MATERIAL FOR THIS EXERCISE =
%%

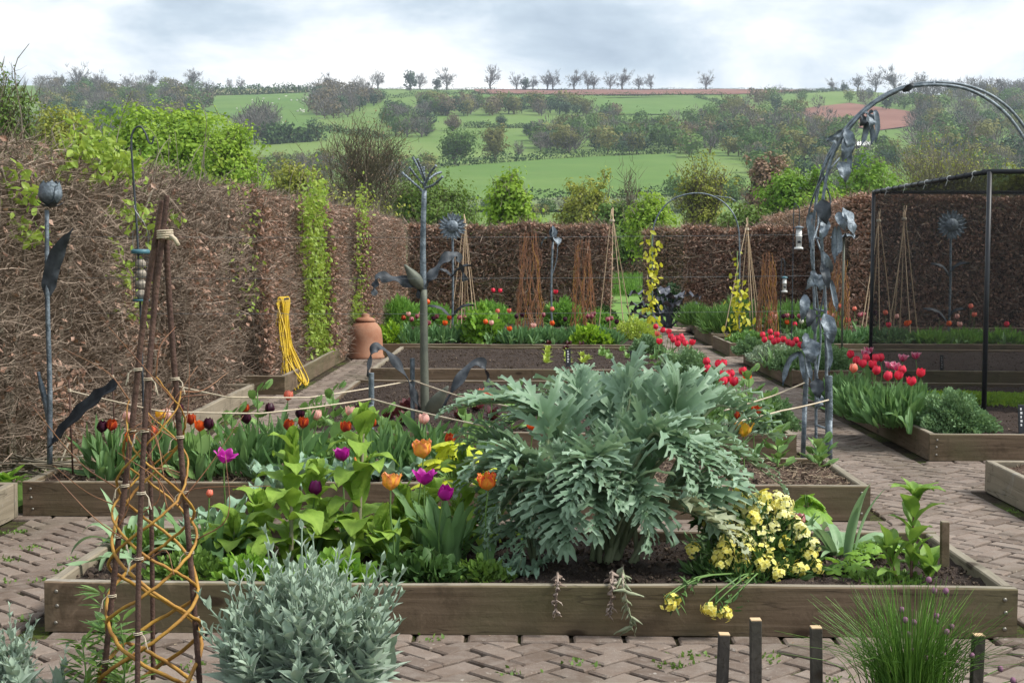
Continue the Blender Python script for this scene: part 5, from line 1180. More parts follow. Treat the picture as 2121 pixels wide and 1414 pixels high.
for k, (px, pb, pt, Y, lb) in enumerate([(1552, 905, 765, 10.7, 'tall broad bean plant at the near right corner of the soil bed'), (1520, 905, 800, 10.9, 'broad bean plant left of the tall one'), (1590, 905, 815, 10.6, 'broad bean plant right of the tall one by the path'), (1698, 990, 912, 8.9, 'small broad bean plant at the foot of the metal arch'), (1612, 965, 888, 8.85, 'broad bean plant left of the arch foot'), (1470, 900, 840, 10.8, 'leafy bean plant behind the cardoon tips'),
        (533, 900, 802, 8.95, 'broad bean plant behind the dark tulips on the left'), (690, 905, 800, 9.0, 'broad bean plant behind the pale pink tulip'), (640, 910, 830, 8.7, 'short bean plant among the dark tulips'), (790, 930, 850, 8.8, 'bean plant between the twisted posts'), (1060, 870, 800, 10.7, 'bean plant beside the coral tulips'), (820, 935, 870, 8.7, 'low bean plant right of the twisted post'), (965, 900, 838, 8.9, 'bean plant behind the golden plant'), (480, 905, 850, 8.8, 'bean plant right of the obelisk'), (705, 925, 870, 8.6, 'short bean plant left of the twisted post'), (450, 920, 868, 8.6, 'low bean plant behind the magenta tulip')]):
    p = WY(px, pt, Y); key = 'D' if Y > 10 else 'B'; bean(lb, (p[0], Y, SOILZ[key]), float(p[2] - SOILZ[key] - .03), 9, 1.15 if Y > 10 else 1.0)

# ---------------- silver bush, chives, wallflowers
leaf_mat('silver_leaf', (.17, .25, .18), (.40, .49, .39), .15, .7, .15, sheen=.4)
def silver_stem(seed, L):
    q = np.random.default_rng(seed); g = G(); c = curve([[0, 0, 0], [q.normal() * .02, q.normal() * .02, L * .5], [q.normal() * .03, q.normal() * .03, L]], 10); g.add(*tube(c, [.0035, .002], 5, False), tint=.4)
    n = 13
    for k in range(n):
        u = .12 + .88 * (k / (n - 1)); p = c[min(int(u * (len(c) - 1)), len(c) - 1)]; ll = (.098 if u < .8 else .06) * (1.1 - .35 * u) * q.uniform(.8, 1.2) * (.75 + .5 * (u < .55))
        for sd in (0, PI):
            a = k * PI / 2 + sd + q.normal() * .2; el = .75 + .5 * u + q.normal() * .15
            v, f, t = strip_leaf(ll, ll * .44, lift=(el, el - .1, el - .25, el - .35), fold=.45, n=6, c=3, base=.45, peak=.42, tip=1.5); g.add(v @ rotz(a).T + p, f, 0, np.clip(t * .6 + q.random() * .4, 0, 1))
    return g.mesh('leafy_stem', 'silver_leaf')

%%
%%

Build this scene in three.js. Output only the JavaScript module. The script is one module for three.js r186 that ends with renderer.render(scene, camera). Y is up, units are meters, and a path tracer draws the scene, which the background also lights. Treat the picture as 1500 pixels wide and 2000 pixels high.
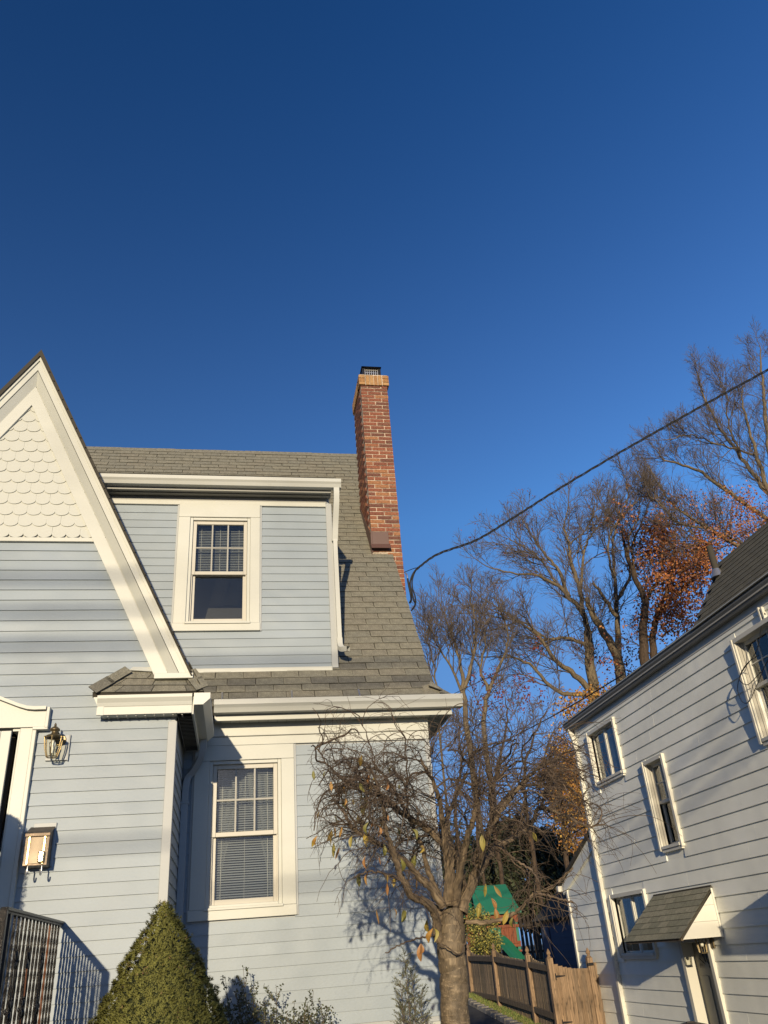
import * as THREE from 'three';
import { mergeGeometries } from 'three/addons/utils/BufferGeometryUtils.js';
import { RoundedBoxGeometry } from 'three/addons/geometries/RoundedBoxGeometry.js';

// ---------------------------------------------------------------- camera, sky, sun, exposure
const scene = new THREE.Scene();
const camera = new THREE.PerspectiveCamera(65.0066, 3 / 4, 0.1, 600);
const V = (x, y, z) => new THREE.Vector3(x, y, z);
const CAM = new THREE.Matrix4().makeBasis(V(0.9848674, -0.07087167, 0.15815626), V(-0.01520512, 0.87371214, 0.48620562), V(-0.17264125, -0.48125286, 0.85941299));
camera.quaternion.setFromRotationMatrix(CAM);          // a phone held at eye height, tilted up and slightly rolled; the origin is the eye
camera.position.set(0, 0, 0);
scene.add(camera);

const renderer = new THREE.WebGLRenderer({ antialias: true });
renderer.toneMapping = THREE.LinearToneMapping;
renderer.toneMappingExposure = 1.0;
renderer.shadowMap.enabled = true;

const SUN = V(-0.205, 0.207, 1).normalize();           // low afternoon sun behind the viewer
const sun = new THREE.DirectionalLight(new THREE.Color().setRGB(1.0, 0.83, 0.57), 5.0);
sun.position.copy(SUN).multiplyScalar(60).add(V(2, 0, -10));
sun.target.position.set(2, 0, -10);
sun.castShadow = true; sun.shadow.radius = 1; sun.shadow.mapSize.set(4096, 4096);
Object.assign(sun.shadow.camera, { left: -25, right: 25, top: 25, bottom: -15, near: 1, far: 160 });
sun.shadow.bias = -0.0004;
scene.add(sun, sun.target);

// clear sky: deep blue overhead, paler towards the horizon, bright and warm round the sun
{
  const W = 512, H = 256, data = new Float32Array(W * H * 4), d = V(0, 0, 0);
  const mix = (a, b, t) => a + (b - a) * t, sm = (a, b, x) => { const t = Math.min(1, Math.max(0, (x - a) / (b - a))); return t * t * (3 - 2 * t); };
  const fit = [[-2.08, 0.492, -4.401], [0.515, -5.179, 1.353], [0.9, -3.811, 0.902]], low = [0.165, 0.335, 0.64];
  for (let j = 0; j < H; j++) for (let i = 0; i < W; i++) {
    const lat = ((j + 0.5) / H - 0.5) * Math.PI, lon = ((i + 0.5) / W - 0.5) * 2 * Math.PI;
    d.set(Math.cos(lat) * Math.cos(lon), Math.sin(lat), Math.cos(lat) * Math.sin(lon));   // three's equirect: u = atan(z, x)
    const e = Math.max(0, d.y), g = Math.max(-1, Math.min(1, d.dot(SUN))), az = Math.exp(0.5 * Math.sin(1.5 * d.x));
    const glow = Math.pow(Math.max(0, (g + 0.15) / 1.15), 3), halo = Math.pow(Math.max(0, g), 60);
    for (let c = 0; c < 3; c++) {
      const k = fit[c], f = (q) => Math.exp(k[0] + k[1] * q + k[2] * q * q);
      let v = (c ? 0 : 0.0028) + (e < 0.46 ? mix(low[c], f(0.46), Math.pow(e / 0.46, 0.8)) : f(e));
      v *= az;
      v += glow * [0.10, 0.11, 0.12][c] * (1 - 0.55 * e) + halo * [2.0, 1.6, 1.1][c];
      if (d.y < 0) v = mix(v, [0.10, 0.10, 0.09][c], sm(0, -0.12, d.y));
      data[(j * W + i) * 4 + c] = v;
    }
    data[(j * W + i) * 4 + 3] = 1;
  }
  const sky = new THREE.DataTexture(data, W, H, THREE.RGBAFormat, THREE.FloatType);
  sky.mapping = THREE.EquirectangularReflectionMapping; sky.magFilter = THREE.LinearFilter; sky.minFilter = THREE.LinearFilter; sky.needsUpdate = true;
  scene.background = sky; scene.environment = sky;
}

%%
%%

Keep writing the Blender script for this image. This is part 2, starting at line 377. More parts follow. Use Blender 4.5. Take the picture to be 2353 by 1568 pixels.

%%

DIRECTIONS FOR THIS TASK =
From the line containing "Build this scene" to the line containing "scene.add(sun, sun.target);", both lines included, give the text again exactly, without any pictures.

COMPLETE RESPONSE =
Build this scene in three.js. Output only the JavaScript module. The script is one module for three.js r186 that ends with renderer.render(scene, camera). Y is up, units are meters, and a path tracer draws the scene, which the background also lights. Treat the picture as 1500 pixels wide and 2000 pixels high.
import * as THREE from 'three';
import { mergeGeometries } from 'three/addons/utils/BufferGeometryUtils.js';
import { RoundedBoxGeometry } from 'three/addons/geometries/RoundedBoxGeometry.js';

// ---------------------------------------------------------------- camera, sky, sun, exposure
const scene = new THREE.Scene();
const camera = new THREE.PerspectiveCamera(65.0066, 3 / 4, 0.1, 600);
const V = (x, y, z) => new THREE.Vector3(x, y, z);
const CAM = new THREE.Matrix4().makeBasis(V(0.9848674, -0.07087167, 0.15815626), V(-0.01520512, 0.87371214, 0.48620562), V(-0.17264125, -0.48125286, 0.85941299));
camera.quaternion.setFromRotationMatrix(CAM);          // a phone held at eye height, tilted up and slightly rolled; the origin is the eye
camera.position.set(0, 0, 0);
scene.add(camera);

const renderer = new THREE.WebGLRenderer({ antialias: true });
renderer.toneMapping = THREE.LinearToneMapping;
renderer.toneMappingExposure = 1.0;
renderer.shadowMap.enabled = true;

const SUN = V(-0.205, 0.207, 1).normalize();           // low afternoon sun behind the viewer
const sun = new THREE.DirectionalLight(new THREE.Color().setRGB(1.0, 0.83, 0.57), 5.0);
sun.position.copy(SUN).multiplyScalar(60).add(V(2, 0, -10));
sun.target.position.set(2, 0, -10);
sun.castShadow = true; sun.shadow.radius = 1; sun.shadow.mapSize.set(4096, 4096);
Object.assign(sun.shadow.camera, { left: -25, right: 25, top: 25, bottom: -15, near: 1, far: 160 });
sun.shadow.bias = -0.0004;
scene.add(sun, sun.target);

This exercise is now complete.